I know that there exists a group homorphism between $\Bbb Z/m\Bbb Z \rightarrow \Bbb Z/n \Bbb Z$ if and only if $n|m$ .
How should i continue ?
On
Basically $\Bbb Z/m\Bbb Z$ is isomorphic to $\mathbb{Z}_{m}$ and $\Bbb Z/n\Bbb Z$ is isomorphic to $\mathbb{Z}_{n}$. Then you can find out ring homomorphism from $\mathbb{Z}_{m}$ to $\mathbb{Z}_{n}$. And number of ring homomorphism from $\mathbb{Z}_{m}$ to $\mathbb{Z}_{n}$ is $2^{\omega(n)-\omega(n/\gcd(m,n))}$, where $\omega(n)$ is number of distinct prime divisor of $n$. For example if we want to find out ring homomorphisms from $\Bbb Z/20\Bbb Z$ to $\Bbb Z/30\Bbb Z$, i.e. from $\mathbb{Z}_{20}$ to $\mathbb{Z}_{30}$, then we will proceed like this.
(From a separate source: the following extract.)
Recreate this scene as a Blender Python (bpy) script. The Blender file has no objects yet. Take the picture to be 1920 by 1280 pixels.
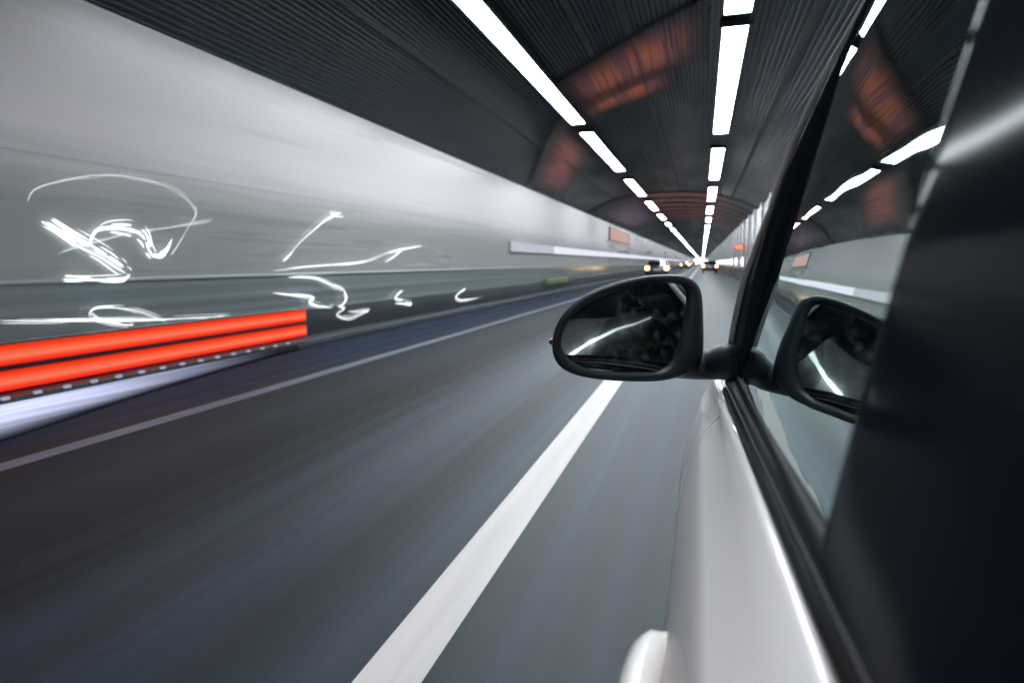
import bpy, math, random
from mathutils import Vector
random.seed(7)
scn = bpy.context.scene
COL = scn.collection

# ------------------------------------------------------------------ camera
FPX = 1173.0                       # focal length in pixels of a 1920 px wide frame
PITCH = math.atan(148 / FPX)
YAW = math.atan(357 * math.cos(PITCH) / FPX)
EYE = Vector((0, 0, 1.25))
cam_d = bpy.data.cameras.new('camera'); cam = bpy.data.objects.new('camera', cam_d); COL.objects.link(cam)
cam_d.sensor_width = 36.0; cam_d.lens = 36.0 * FPX / 1920
cam_d.clip_start = 0.005; cam_d.clip_end = 5000
cam.location = EYE
cam.rotation_euler = (math.pi / 2 - PITCH, 0, YAW)
cam_d.dof.use_dof = True; cam_d.dof.focus_distance = 1.25; cam_d.dof.aperture_fstop = 4.0
scn.camera = cam

# ------------------------------------------------------------------ sky, sun, exposure
SUN_EL, SUN_ROT = math.radians(35), math.radians(180)
w = bpy.data.worlds.new('World'); scn.world = w; w.use_nodes = True
nt = w.node_tree
sky = nt.nodes.new('ShaderNodeTexSky'); sky.sky_type = 'NISHITA'; sky.sun_disc = False
sky.sun_elevation = SUN_EL; sky.sun_rotation = SUN_ROT
nt.links.new(sky.outputs[0], nt.nodes['Background'].inputs[0])
nt.nodes['Background'].inputs[1].default_value = 0.15
sd = bpy.data.lights.new('sun', 'SUN'); sd.energy = 5.0; sd.angle = math.radians(0.5); sd.color = (1, .96, .9)
so = bpy.data.objects.new('sun', sd); COL.objects.link(so)
so.rotation_euler = (math.pi / 2 - SUN_EL, 0, 0)
scn.view_settings.view_transform = 'Standard'; scn.view_settings.look = 'None'
scn.view_settings.exposure = 0.0; scn.view_settings.gamma = 1.0
scn.view_settings.use_curve_mapping = False
scn.cycles.use_denoising = True
scn.cycles.max_bounces = 8
scn.cycles.sample_clamp_indirect = 6

LAMP = 35.0        # radiance of the ceiling lamps

# ------------------------------------------------------------------ helpers
_F = Vector((-math.sin(YAW) * math.cos(PITCH), math.cos(YAW) * math.cos(PITCH), -math.sin(PITCH)))
_R = Vector((math.cos(YAW), math.sin(YAW), 0)); _U = _R.cross(_F)
def sight(x, y): return _F + _R * ((x - 960) / FPX) - _U * ((y - 640) / FPX)   # line of sight measured off the photograph
def on_wall(x, y, X): d = sight(x, y); return EYE + d * (X / d.x)
def on_ground(x, y, z=0.0): d = sight(x, y); return EYE + d * ((z - EYE.z) / d.z)
def on_plane(x, y, p, n): d = sight(x, y); return EYE + d * ((p - EYE).dot(n) / d.dot(n))

def world_org(o):
    v = Vector((0, 0, 0))
    while o is not None: v = v + o.location; o = o.parent
    return v
def mesh(name, V, F, mat, parent=None, org=(0, 0, 0), smooth=False, bevel=0.0):
    me = bpy.data.meshes.new(name)
    o = bpy.data.objects.new(name, me); COL.objects.link(o)
    if parent is not None: o.parent = parent; base = world_org(parent)
    else: o.location = org; base = Vector(org)
    me.from_pydata([tuple(Vector(v) - base) for v in V], [], F)
    mats = mat if isinstance(mat, (list, tuple)) else [mat]
    for m in mats: me.materials.append(m)
    if smooth:
        for p in me.polygons: p.use_smooth = True
    me.update()
    if bevel:
        b = o.modifiers.new('bevel', 'BEVEL'); b.width = bevel; b.segments = 3; b.limit_method = 'ANGLE'
        for p in me.polygons: p.use_smooth = True
    return o
def tag(o, label=None, cat=None, group=None, kind=None):
    if label: o['label'] = label
    if cat: o['category'] = cat
    if group: o['group'] = group
    if kind: o['kind'] = kind
    return o
def empty(name, loc, label, cat, group=None):
    o = bpy.data.objects.new(name, None); COL.objects.link(o); o.location = loc
    o.empty_display_size = .2
    return tag(o, label, cat, group)
def boxes(*bs):
    V, F = [], []
    for (x0, x1, y0, y1, z0, z1) in bs:
        b = len(V)
        V += [(x0, y0, z0), (x1, y0, z0), (x1, y1, z0), (x0, y1, z0), (x0, y0, z1), (x1, y0, z1), (x1, y1, z1), (x0, y1, z1)]
        F += [(b, b+3, b+2, b+1), (b+4, b+5, b+6, b+7), (b, b+1, b+5, b+4), (b+1, b+2, b+6, b+5), (b+2, b+3, b+7, b+6), (b+3, b, b+4, b+7)]
    return V, F
def loft(rings, closed=True, cap=True):
    n = len(rings[0]); V = [p for r in rings for p in r]; F = []
    for i in range(len(rings) - 1):
        for j in range(n if closed else n - 1):
            k = (j + 1) % n
            F.append((i*n + j, i*n + k, (i+1)*n + k, (i+1)*n + j))
    if cap and closed:
        F.append(tuple(range(n - 1, -1, -1))); F.append(tuple(range((len(rings)-1)*n, len(rings)*n)))
    return V, F
def spline(P, n=8):
    P = [Vector(p) for p in P]
    if len(P) < 3: return P
    out = []
    for i in range(len(P) - 1):
        a = P[max(i-1, 0)]; b = P[i]; c = P[i+1]; d = P[min(i+2, len(P)-1)]
        for k in range(n):
            t = k / n
            out.append(.5 * ((2*b) + (c-a)*t + (2*a-5*b+4*c-d)*t*t + (3*b-a-3*c+d)*t**3))
    out.append(P[-1]); return out
def tube(P, r, n=8, flat=None):
    P = [Vector(p) for p in P]; rings = []
    ref = Vector((1, 0, 0)) if flat is None else flat
    m = len(P)
    for i, p in enumerate(P):
        t = (P[min(i+1, m-1)] - P[max(i-1, 0)]).normalized()
        a = t.cross(ref)
        if a.length < 1e-4: a = t.cross(Vector((0, 0, 1)))
        a.normalize(); b = a.cross(t).normalized()
        rr = r(i / (m-1)) if callable(r) else r
        rings.append([p + a*(rr*math.cos(2*math.pi*k/n)) + b*(rr*math.sin(2*math.pi*k/n)) for k in range(n)])
    return loft(rings)
def wheel_rings(x0, x1, cy, cz, prof, n=28):     # lathe about an X axis; prof = [(x fraction, radius)]
    rings = []
    for (fx, r) in prof:
        X = x0 + (x1 - x0) * fx
        rings.append([(X, cy + r*math.cos(2*math.pi*k/n), cz + r*math.sin(2*math.pi*k/n)) for k in range(n)])
    return loft(rings)
ORD = ['nearest', 'second', 'third', 'fourth', 'fifth', 'sixth', 'seventh', 'eighth', 'ninth', 'tenth', 'eleventh', 'twelfth']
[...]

Common divisors of $20$ and $30$ are $ 1,2,5$ and $10$, so elements of this order in $\mathbb{Z}_{30}$ are $0,3,6,9,12,15,18,21,24,27 $ which give us ten group homomorphism and only $0,6,15,21 $ are idempotent elements in $\mathbb{Z}_{30}$ out of the ten above mentioned elements which give us four ring homomorphism i.e $\phi(x)=ax$ where $a$ is $0,6,15,21$.
I assume that ring homomorphisms map $1$ to $1$.
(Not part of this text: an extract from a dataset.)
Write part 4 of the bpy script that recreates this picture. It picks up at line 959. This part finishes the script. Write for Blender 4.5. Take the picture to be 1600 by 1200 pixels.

Suppose $f\colon\mathbb{Z}/m\mathbb{Z}\to\mathbb{Z}/n\mathbb{Z}$ is a ring homomorphism. Then, if $\pi\colon\mathbb{Z}\to\mathbb{Z}/m\mathbb{Z}$ is the canonical projection, $f\circ\pi$ is the unique ring homomorphism $\mathbb{Z}\to\mathbb{Z}/n\mathbb{Z}$.
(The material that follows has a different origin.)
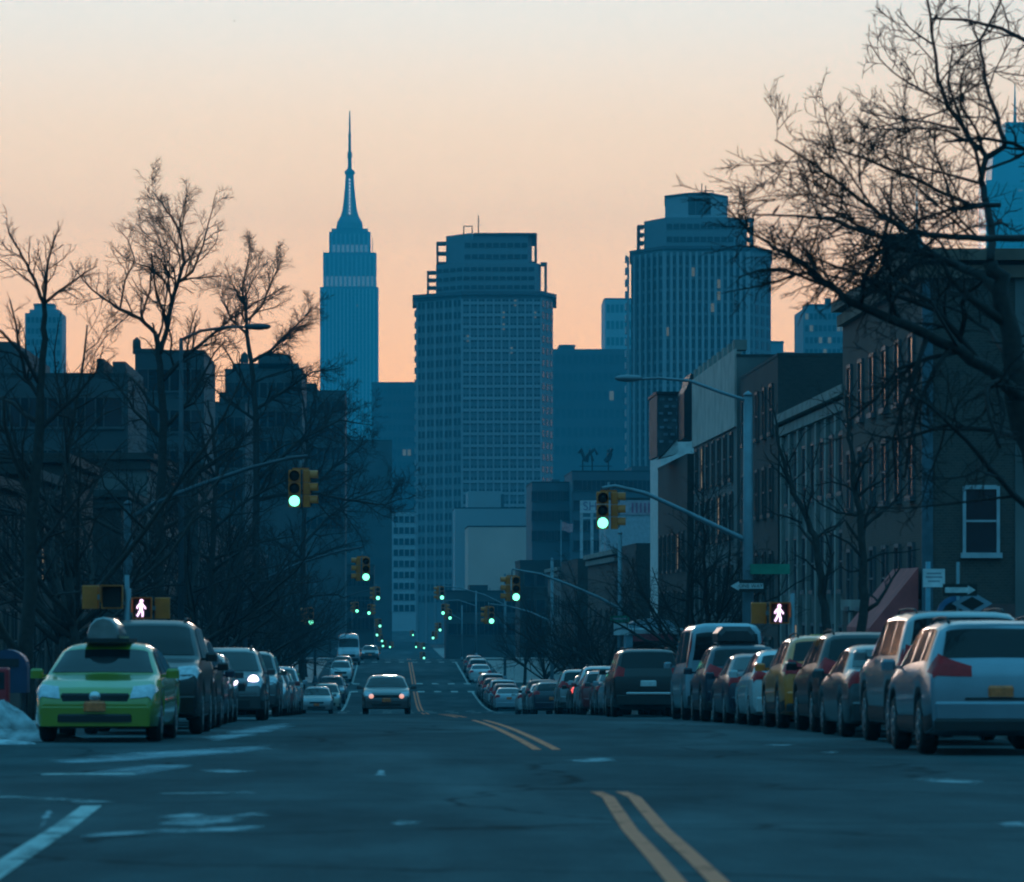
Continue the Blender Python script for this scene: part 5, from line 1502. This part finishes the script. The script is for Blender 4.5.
oct_ = [(cos(pi/8 + pi*k/4), sin(pi/8 + pi*k/4)) for k in range(8)]
prof = [(10.2, 215.4), (8.0, 208), (6.6, 198), (5.3, 186), (4.6, 176), (4.3, 172)]
MB().loft([[(x*r/1.05, cy + y*r/1.05, Z(py)) for x, y in oct_] for r, py in prof]).build('mast', ESW, es)
MB().lathe([(4.9, Z(171.9)), (5.0, Z(169.5)), (3.4, Z(167.5)), (2.0, Z(166))], 'z', 12, (0, cy, 0)).build('mast_cap', TW_D, es)
MB().lathe([(1.9, Z(165.9)), (1.8, Z(156)), (2.3, Z(155.5)), (2.2, Z(150)), (1.4, Z(149)), (1.3, Z(132)), (1.0, Z(131)), (.85, Z(118)), (.5, Z(108))], 'z', 8, (0, cy, 0)).build('antenna', DARKMETAL, es)
for k in range(11):
    z = Z(212 - k*3.4); rr = 9.4 - k*.48
    MB().box(-.7, .7, cy - rr - 1.0, cy - rr*.8, z - 1.0, z + 1.0).build('mast_lamp', mat('mast_lamp_glow', (.6,.6,.6), .5, var=0, emit=(.9,.95,.95), estr=1.0), es)
for k in range(16):
    x = X(321.5 + k*3.75); MB().box(x-.75, x+.75, -1.2, -.01, 0, Z(289)).build('pier', TW_L, es)
for k in range(12):
    x = X(325 + k*4.5); MB().box(x-.9, x+.9, 2.8, 3.99, Z(286.5), Z(255)).build('pier', TW_P, es)
for k in range(9):
    x = X(331.5 + k*4.6); MB().box(x-.9, x+.9, 6.8, 7.99, Z(251.5), Z(233)).build('pier', TW_P, es)
slab('floodlight_glow_band', 323.2, 376.2, 276, 286, 3.2, 3.9, ESL); slab('floodlight_glow_band', 331, 368.5, 244, 251.5, 7.2, 7.9, ESL)
panes(es, [((X(323), 0), (X(377), 0), Z(436), Z(289), 15, 40, .45, .45)], TW_G, depth=.5, n_lit=3, seed=3)
MB().tube([(X(372.5), 12, Z(252)), (X(372.5), 12, Z(237))], .35, 6).build('antenna', DARKMETAL, es)

def far_tower(name, label, outline, d, dep, m=TW, grid=None, extra=None):
    """outline: steps (left px, right px, top py) from the widest, lowest one up"""
    xc = ax((outline[0][0]+outline[0][1])/2, d); zb = gz(d) - 3
    r = empty(name, (xc, d, zb), 0, label, 'tower'); z0 = 0
    for k, (a, b, t) in enumerate(outline):
        z1 = az(t, d) - zb; ins = min(k*2.0, dep*.3)
        MB().box(ax(a, d) - xc, ax(b, d) - xc, ins, dep - ins, z0, z1).build('lower_storeys' if k == 0 else ('upper_storeys' if k == 1 else 'top_storeys'), m, r); z0 = z1 + .01
    if grid:
        a, b, t = outline[0]; cols, rws = grid[:2]; zt = az(t, d) - zb; fl = grid[2] if len(grid) > 2 else 4.0
        panes(r, [((ax(a, d) - xc + .5, 0), (ax(b, d) - xc - .5, 0), zt - rws*fl, zt - .5, cols, rws, .7, .5)], TW_G, n_lit=grid[3] if len(grid) > 3 else 2, seed=len(name) + int(a))
    MB().box(ax(outline[-1][0], d) - xc - .2, ax(outline[-1][1], d) - xc + .2, min((len(outline)-1)*2., dep*.3) - .2, dep*.6, z0, z0 + .8).build('roof_edge', TW_D, r)
    return r
far_tower('office_tower', 'small distant tower with a stepped top among the thin left twigs', [(25, 62, 313), (29, 58, 309), (33, 53, 305)], 1500, 20, TW, (8, 16, 4))
far_tower('office_slab', 'plain dark slab between the spire and the broad middle tower', [(372, 432, 384)], 1700, 30, TW_D, (12, 10, 5))
far_tower('office_slab', 'wide plain blue slab between the two apartment towers', [(553, 640, 349), (560, 575, 346.5)], 1600, 40, TW_D, (14, 6, 7, 1))
far_tower('office_tower', 'narrow pale slab rising just left of the right apartment tower', [(605, 634, 299.5)], 2300, 40, TW_P, (6, 10, 9, 0))
far_tower('office_block', 'low far block right of the right apartment tower', [(768, 812, 352), (770, 784, 343)], 1500, 30, TW, (8, 5, 4))
gt = far_tower('glass_tower', 'glassy block with a sparkle of lit windows seen through the right branches', [(803, 847, 309), (808, 838, 306)], 1400, 30, TW, (9, 12, 4, 14))
MB().tube([(2, 10, az(306, 1400) - gz(1400) + 3), (2, 10, az(296, 1400) - gz(1400) + 3)], 1.1, 8).build('roof_mast', DARKMETAL, gt)
# the dome topped spire and the tapering glass tower, right
d = 4100; xc = ax(918.5, d); zb = gz(d) - 3
cs = empty('skyscraper', (xc, d, zb), 0, 'slim far skyscraper with a pointed crown and needle behind the right branches', 'tower')
Z = lambda py: az(py, d) - zb
MB().box(-13, 13, 0, 26, 0, Z(268)).build('shaft', TW_L, cs); MB().box(-9.5, 9.5, 3, 23, Z(268) + .01, Z(256)).build('upper_shaft', TW_L, cs)
MB().lathe([(9.5, Z(256)+.02), (8.2, Z(248)), (5.6, Z(240)), (2.6, Z(233)), (1.3, Z(226)), (.9, Z(205)), (.3, Z(183))], 'z', 8, (0, 13, 0)).build('crown', TW_L, cs)
panes(cs, [((-12, 0), (12, 0), Z(330), Z(270), 6, 16, .5, .5)], TW_G, depth=.5, n_lit=2)
d = 4050; xc = ax(1020, d); zb = gz(d) - 3
ov = empty('glass_skyscraper', (xc, d, zb), 0, 'tapering blue glass skyscraper with a needle at the upper right edge', 'tower')
Z = lambda py: az(py, d) - zb
GL = mat('blue_glass_wall', (.16, .26, .34), .25, .2, var=.2, scale=.02)
X = lambda px: ax(px, d) - xc
MB().loft([[(X(a), 0, Z(t)), (X(1078), 0, Z(t)), (X(1078), 50, Z(t)), (X(a), 50, Z(t))] for a, t in ((984.5, 620), (986, 180))]).build('lower_shaft', GL, ov)
MB().loft([[(X(a), 4, Z(t)), (X(1066), 4, Z(t)), (X(1066), 46, Z(t)), (X(a), 46, Z(t))] for a, t in ((992, 179.9), (994, 150))]).build('middle_shaft', GL, ov)
MB().loft([[(X(a), 8, Z(t)), (X(b), 8, Z(t)), (X(b), 42, Z(t)), (X(a), 42, Z(t))] for a, b, t in ((1005, 1055, 149.9), (1007, 1046, 121))]).build('upper_shaft', GL, ov)
MB().tube([(X(1018), 20, Z(121)), (X(1018), 20, Z(80))], [1.6, .4], 8).build('needle', DARKMETAL, ov)
panes(ov, [((X(987), 0), (X(1060), 0), Z(330), Z(184), 12, 34, .75, .5)], TW_G, depth=.5, n_lit=2)

# low buildings where the street ends
bb = mid_block('apartment_block', 391, 434, 512, 1250, 20, TW_L, 'pale gridded apartment block at the foot of the broad tower', (), grid=(7, 9, 1.15, 1.7))
wb = mid_block('terraced_block', 430, 470, 528, 1150, 16, TW_L, 'pale stepped block with small white lamps beside the pinkish wall', [('upper_storey', 437, 470, 519, TW_L), ('bulkhead', 440, 449, 510, TW_L), ('green_panel', 449, 455, 513, mat('sign_green', (.02,.22,.14), .5))], grid=(8, 7, 1.6, 1.9))
for px, py in ((457.5, 524), (464.5, 524), (457.5, 535), (433, 544), (433, 574)):
    p = at(px, py, 1149.3) - wb.location
    MB().lathe([(.05, -.5), (.42, -.25), (.42, .25), (.05, .5)], 'z', 10, tuple(p)).build('flood_lamp', LAMP_W, wb)
mid_block('low_hall', 455, 531, 508.5, 950, 30, TW_L, 'pale flat hall with a box on its roof, in front of the broad tower', [('roof_box', 468, 501, 491, TW_L), ('roof_box', 501.3, 504, 494, TW_D)])
pk = mid_block('warehouse', 468, 553, 527, 760, 30, mat('pinkish_render', (.75, .46, .40), .85, var=.15, scale=.1), 'blank pinkish grey wall above the bare trees, right of the street end')
m = MB()
for k in range(5): m.box(-7.5 + k*3.7, -7.35 + k*3.7, -15.06, -15.003, 2, 13)
m.build('wall_joints', STUCCO, pk)
mid_block('dark_warehouse', 532, 574, 483, 700, 30, TW_D, 'dark navy block left of the roof sign', [('bulkhead', 552, 560, 479, TW_D)], grid=(6, 3, 2.2, 1.6))
rs_ = mid_block('sign_building', 572, 662, 472, 690, 30, TW_D, 'dark building that carries the scrawled roof sign', [('bulkhead', 632, 650, 466, TW_D)], grid=(9, 4, 2.2, 1.6))
d = 689; rt = empty('roof_sign', at(595, 472, d) + Vector((0, 4, .3)), 0, 'skeleton roof sign of dark crossing strokes seen against the towers', 'sign')
ref = at(595, 472, d)
def zig(pts, nm='letter', w=.3):
    P = [at(560 + x/7.35, 440 + y/7.35, d) - ref for x, y in pts]
    MB().tube(P, w, 6, smooth=False).build(nm, DARKMETAL, rt)
zig([(145,105),(160,72),(190,150),(205,170),(228,78),(250,165)]); zig([(185,165),(215,120),(262,75),(285,115)]); zig([(395,70),(368,110),(345,172)]); zig([(362,78),(385,110),(372,150)]); zig([(335,145),(352,165),(372,150)])
for x in (175, 245, 365): zig([(x,150),(x,236)], 'sign_post', .13)
zig([(150,200),(390,200)], 'sign_post', .08)

# billboard on its white frame, flag and the pale building right of it
d = 420; zb = gz(d)
bd = empty('billboard', (ax(593, d), d, zb), 0, 'white billboard with the letters SH on a pale frame left of the large right signal', 'billboard')
Z = lambda py: az(py, d) - zb
X = lambda px: ax(px, d) - ax(593, d)
MB().box(X(580), X(606), -.15, .15, Z(513), Z(500.5)).build('board', mat('billboard_white', (.62, .56, .58), .6), bd)
text_mesh('lettering', 'SH', 1.25, mat('billboard_ink', (.20, .18, .30), .6), bd, (X(590), -.17, Z(506.5)), (R(90), 0, 0))
for px in (581.5, 592, 602):
    MB().box(X(px) - .14, X(px) + .14, -.1, .2, 0, Z(513.2)).build('leg', mat('billboard_frame', (.45, .47, .5), .6), bd)
MB().box(X(581), X(603), -.12, -.101, Z(519), Z(517)).build('rail', mat('billboard_frame', (.45, .47, .5), .6), bd)
pb = mid_block('pale_shop', 606, 662, 500, 430, 14, mat('pale_shop_wall', (.42, .42, .46), .8, var=.15), 'pale building with a band of pink strokes right of the large right signal')
w_ = (ax(662, 430) - ax(606, 430))/2
zt = az(500, 430) - gz(430) + .5
MB().box(-w_, w_, -7.12, -7.003, zt - 1.5, zt - .1).build('sign_band', mat('pink_sign_band', (.50, .36, .40), .6), pb)
for k in range(7):
    x = w_ - .5 - k*.42; MB().box(x-.1, x+.1, -7.16, -7.121, zt - 1.3, zt - .3).build('sign_stroke', mat('pink_sign_ink', (.38, .12, .20), .6), pb)
fl = empty('flag', at(561, 545, 400), 0, 'small pink flag on a thin pole left of the billboard', 'flag')
zp = gz(400) - fl.location.z
MB().tube([(0, 0, zp), (0, 0, 2.4)], .05, 6).build('pole', STEEL, fl)
fm = MB(); vs = []
for i in range(9):
    for j in (0, 1): vs.append((.08 + i*.13, .12*sin(i*.9), 2.2 - j*.8 - .03*i + .05*sin(i)))
fm.add(vs, [(2*i, 2*i+1, 2*i+3, 2*i+2) for i in range(8)], True).build('cloth', mat('flag_pink', (.62, .26, .28), .8, var=.3, scale=6), fl)

# the dark viaduct and low blocks that close the view
mid_block('viaduct', 376, 470, 603, 1380, 8, TW_D, 'dark low structure across the far end of the street', [('parapet', 376, 470, 598, TW)])
mid_block('dark_block', 446, 545, 592, 620, 20, MID, 'dark low block behind the right far signals', [('bulkhead', 470, 488, 585, MID)], grid=(10, 2, 1.8, 1.6))
mid_block('brick_block', 520, 625, 562, 520, 20, BRICK_D, 'dark block behind the right bare trees under the billboard', (), grid=(9, 4, 1.4, 1.6))

# ------------------------------------------------------------------ birds
def bird(p, span, label, perched=False):
    r = empty('bird', p, 0, label, 'bird')
    s = span
    prof = [(0, -.5), (.07, -.4), (.12, -.1), (.1, .15), (.06, .28), (.065, .36), (.03, .43), (.0, .5)]
    b = MB().lathe([(max(.004, rr*s*.8), h*s*.8) for rr, h in prof], 'x', 10)
    M = Matrix.Rotation(R(-55 if perched else 0), 4, 'Y')
    b.v = [tuple(M @ Vector(q)) for q in b.v]; b.build('body', DARKMETAL, r)
    for sd in ((1, -1) if not perched else ()):
        MB().loft([[(-.14*s*c + .1*s*k, sd*s*k*.5, s*.18*k), (0.02*s + .1*s*k, sd*s*k*.5, s*.2*k + .02*s), (.14*s*c + .06*s*k, sd*s*k*.5, s*.18*k)] for k, c in ((.08, 1), (.45, .9), (1, .15))]).build('wing', DARKMETAL, r)
    return r
bird(at(234.5, 21, 400), .34, 'tiny dark bird flying high in the upper left sky')
p = at(776, 213.5, 57.3); bird(p + Vector((0, 0, .05)), .22, 'small bird perched on the long branch right of the stepped tower', True)

# ------------------------------------------------------------------ the evening haze
hz = MB().box(-2700, 2700, -200, 5300, -13, 485)
hm = bpy.data.materials.new('haze'); hm.use_nodes = True
ht = hm.node_tree; ht.nodes.clear()
ho = ht.nodes.new('ShaderNodeOutputMaterial'); hv = ht.nodes.new('ShaderNodeVolumePrincipled')
hv.inputs['Color'].default_value = (*HAZE_COLOR, 1); hv.inputs['Density'].default_value = HAZE_DENSITY
ht.links.new(hv.outputs[0], ho.inputs['Volume'])
tag(hz.build('haze', hm), kind='stuff')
Since $\pi$ is surjective, this shows that at most one ring homomorphism $f$ exists.
A necessary condition for existence is that $n\mathbb{Z}=\ker(f\circ\pi)\supseteq m\mathbb{Z}$, hence that $n\mid m$.
It's easy to see that this condition is also sufficient.